Oskar Eberle war ein umtriebiger Theatermann. Er erforschte die Wurzeln des Schweizer Laientheaters und wollte es reformieren. Zeitlebens eckte er immer wieder an. Sein Privatnachlass sorgt für neue Erkenntnisse zu den Nazi-Vorwürfen gegen ihn.

Heute kennen seinen Namen nur noch wenige, dabei hat der Regisseur und Theaterforscher Oskar Eberle für vieles, was im Schweizer Theater heute selbstverständlich wirkt, gekämpft.

Die Theaterhistorikerin Heidy Greco-Kaufmann hat nun im Rahmen eines Nationalfonds-Forschungsprojektes zu Oskar Eberle geforscht und erstmals Einblick in seinen Privatnachlass erhalten – und dabei überraschende Erkenntnisse erlangt.

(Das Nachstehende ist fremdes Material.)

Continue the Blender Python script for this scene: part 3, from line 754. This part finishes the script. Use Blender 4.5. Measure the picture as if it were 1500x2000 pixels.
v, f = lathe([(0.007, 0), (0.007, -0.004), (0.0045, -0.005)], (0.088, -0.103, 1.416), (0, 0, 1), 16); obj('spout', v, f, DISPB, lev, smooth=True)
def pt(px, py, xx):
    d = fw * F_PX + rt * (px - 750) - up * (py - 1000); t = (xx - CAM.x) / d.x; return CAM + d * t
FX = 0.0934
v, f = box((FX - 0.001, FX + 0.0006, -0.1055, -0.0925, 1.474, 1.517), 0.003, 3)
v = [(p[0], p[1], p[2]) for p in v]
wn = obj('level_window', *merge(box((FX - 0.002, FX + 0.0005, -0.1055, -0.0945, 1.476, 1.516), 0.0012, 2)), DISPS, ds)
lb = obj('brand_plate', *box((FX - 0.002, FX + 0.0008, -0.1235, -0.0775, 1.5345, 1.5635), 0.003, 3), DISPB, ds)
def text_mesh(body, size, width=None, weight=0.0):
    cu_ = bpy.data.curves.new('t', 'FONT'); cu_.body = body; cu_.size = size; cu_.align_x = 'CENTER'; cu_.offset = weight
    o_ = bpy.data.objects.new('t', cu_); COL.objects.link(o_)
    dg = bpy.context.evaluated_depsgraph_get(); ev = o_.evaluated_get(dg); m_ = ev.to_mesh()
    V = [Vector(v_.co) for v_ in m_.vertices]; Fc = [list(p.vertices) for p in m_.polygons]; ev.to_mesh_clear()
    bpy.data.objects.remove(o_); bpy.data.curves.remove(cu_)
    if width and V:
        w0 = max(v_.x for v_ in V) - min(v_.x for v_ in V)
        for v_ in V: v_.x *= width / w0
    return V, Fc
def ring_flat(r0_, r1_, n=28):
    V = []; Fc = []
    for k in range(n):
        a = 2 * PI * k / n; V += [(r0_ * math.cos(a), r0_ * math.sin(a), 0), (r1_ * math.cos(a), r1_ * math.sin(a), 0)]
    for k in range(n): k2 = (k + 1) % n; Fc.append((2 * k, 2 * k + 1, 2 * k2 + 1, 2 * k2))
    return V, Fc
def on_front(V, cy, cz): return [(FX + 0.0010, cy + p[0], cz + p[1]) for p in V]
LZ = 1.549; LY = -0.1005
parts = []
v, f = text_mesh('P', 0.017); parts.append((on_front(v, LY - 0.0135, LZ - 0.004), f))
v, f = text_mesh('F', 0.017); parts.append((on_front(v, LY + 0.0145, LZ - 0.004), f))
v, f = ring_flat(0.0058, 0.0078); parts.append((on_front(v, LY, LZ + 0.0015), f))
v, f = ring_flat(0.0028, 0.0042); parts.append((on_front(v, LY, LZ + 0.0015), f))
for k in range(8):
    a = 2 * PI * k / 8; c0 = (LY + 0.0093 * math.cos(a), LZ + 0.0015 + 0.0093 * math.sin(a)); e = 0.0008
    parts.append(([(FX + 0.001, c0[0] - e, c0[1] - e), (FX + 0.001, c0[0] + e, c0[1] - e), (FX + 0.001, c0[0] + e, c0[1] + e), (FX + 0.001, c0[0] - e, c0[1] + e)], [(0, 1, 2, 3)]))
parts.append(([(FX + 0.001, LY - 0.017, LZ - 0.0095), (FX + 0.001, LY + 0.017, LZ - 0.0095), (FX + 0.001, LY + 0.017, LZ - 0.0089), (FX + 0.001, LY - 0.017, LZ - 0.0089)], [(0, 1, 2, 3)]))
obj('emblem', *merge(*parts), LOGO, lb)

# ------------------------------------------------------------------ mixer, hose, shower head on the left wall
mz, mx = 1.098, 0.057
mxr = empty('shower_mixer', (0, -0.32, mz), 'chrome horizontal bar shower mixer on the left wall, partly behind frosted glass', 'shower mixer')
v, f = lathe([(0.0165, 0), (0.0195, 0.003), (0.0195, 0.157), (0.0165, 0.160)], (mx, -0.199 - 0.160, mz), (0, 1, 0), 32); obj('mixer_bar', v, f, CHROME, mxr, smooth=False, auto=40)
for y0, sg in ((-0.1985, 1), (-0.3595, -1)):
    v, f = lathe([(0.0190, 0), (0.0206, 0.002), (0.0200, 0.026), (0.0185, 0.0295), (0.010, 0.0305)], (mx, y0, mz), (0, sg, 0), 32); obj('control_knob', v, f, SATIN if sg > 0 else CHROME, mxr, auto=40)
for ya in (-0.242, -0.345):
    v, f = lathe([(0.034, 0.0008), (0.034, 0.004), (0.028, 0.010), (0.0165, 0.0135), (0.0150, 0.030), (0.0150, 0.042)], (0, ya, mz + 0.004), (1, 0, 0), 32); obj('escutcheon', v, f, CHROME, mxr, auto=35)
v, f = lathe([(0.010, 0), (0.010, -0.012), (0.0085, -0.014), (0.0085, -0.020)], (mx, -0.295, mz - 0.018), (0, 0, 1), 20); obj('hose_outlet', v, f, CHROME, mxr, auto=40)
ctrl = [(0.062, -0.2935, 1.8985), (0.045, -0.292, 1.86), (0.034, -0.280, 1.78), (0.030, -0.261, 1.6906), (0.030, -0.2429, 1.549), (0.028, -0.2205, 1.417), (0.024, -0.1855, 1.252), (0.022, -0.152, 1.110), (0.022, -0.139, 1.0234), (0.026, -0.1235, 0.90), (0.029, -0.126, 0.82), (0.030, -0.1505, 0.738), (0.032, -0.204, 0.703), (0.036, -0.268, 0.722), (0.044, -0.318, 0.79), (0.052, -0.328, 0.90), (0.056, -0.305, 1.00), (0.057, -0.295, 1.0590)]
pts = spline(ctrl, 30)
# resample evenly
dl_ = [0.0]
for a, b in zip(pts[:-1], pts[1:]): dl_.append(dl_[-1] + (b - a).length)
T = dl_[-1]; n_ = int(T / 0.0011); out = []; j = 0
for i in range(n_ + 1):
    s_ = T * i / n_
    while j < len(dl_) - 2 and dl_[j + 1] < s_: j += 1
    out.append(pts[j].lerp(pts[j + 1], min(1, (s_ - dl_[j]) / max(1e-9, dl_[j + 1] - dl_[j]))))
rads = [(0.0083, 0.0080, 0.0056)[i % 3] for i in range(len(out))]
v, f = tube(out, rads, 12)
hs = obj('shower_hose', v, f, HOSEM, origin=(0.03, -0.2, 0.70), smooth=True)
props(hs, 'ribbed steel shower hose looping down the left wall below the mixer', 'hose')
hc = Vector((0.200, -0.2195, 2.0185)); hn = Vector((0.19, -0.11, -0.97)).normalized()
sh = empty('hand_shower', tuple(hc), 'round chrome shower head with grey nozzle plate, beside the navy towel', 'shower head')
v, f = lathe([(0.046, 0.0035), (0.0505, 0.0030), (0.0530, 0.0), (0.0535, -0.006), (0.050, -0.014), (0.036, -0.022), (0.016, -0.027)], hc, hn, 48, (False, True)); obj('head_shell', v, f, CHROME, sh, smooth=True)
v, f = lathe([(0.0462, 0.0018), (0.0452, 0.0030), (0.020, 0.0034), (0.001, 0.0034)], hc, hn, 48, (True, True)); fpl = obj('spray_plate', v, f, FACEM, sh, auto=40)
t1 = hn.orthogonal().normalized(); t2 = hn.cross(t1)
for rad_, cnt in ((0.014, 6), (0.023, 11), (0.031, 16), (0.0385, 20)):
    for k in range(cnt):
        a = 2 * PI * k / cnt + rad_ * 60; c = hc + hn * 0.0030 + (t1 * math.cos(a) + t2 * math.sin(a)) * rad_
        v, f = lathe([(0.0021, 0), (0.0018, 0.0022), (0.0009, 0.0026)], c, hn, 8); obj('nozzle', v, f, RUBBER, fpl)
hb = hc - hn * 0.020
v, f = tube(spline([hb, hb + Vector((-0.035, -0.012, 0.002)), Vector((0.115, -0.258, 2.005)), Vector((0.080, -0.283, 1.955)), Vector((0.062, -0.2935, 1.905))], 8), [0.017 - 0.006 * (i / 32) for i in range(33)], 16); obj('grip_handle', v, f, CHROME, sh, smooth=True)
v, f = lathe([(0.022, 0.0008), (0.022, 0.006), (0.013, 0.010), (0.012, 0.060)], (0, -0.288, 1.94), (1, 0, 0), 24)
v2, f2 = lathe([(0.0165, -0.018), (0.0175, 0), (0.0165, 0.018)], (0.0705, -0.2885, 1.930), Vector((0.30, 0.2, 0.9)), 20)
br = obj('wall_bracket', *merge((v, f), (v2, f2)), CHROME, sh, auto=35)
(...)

Ein Reformer des Schweizer Theaters

Viermal hat er in den 1930er- und 1950er-Jahren das Einsiedler Welttheater inszeniert. Er hat die Gesellschaft für Theaterkultur gegründet, die grossen Festspiele bei der Landi 39 und der Bundesfeier 1941 gestaltet und er hat sich ein Leben lang für eine Reform des Laientheaters eingesetzt.

Frau erhält eine Urkunde von einem Mann, umgeben von Zuschauern.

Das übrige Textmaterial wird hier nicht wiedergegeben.